Jordan Kramer stood on the deck of his boat, the Muffin II, looking down at a pile of hundreds and hundreds of cream- and buff-colored quahogs spread out on a piece of plywood in an area roughly the size of a dinner platter.

“A lot of work has gone into this small pile of clams,” Kramer said.

Even though the clams are too tiny to even think about eating, that small pile was a success story. He’d planted 80,000 Mercenaria mercenaria (the proper name for what are more commonly called quahogs or hard-shell clams) seeds in June 2017, and lost half early on. Handling seed of 1 mm or smaller without losing some is not easy. But of those that remained, between 90 and 98 percent of his baby quahogs had survived their first winter on the New Meadows fish farm. Since June, the seed clams had shot up to 11 mm, and even 17 mm in size. They would have stopped growing around November, when Kramer put the farm to bed, but in the warming days of spring, they’re already getting bigger.

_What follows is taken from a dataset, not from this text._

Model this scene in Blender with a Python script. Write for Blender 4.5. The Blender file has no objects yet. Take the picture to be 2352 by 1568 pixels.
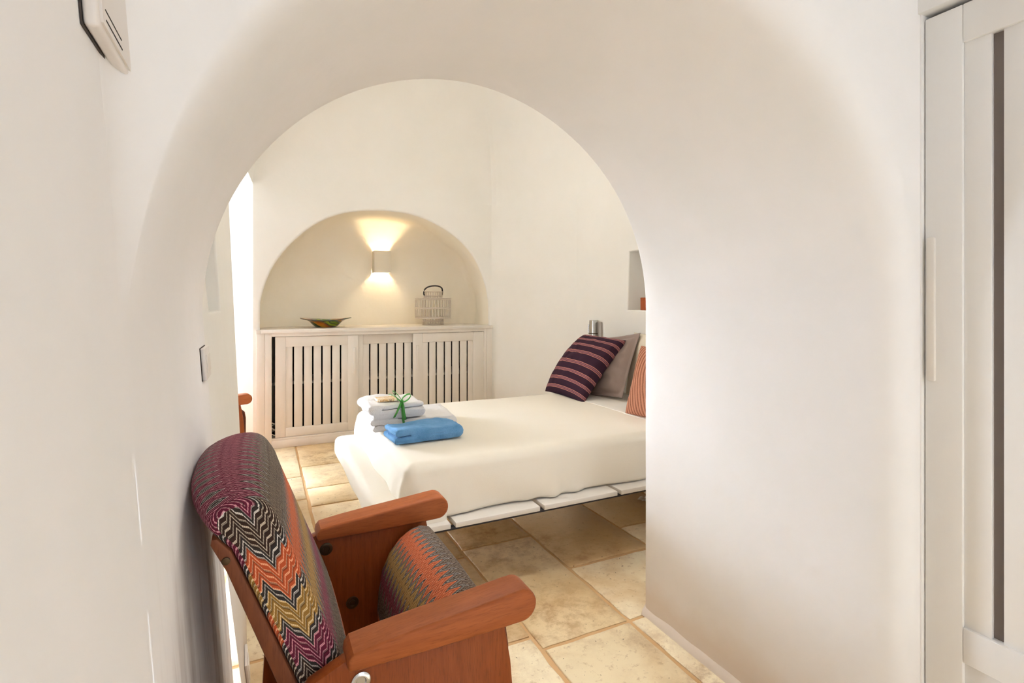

Kramer went into aquaculture for the oysters, starting Winnegance Oyster Farm in 2014, and now has regular customers that range from wholesalers Harbor Fish and Upstream Trucking to restaurants like Woodford Food + Beverage and Island Creek’s The Shop, both in Portland. Last year, he began to diversify with Mercenaria mercenaria, using seed he purchased from Muscongus Bay Aquaculture, which has a hatchery in Bremen. He’s hoping to bring the quahogs to market in September, if all goes well this growing season. At that stage, they’d be called littlenecks (bigger quahogs are usually called cherrystones).

Farming littlenecks, Kramer is at the very edge of what could be the next trend in Maine aquaculture. Quahogs have a northern range that typically extended to Massachusetts. For years they have had a relatively small presence in Maine waters, in pockets, particularly around the Brunswick area, but in the era of climate change and rising ocean temperatures in the Gulf of Maine, quahogs in the wild seem to be increasing.

“We are seeing sort of an expansion of their range northward,” said Jon Lewis, who oversees aquaculture leases for Maine’s Department of Marine Resources.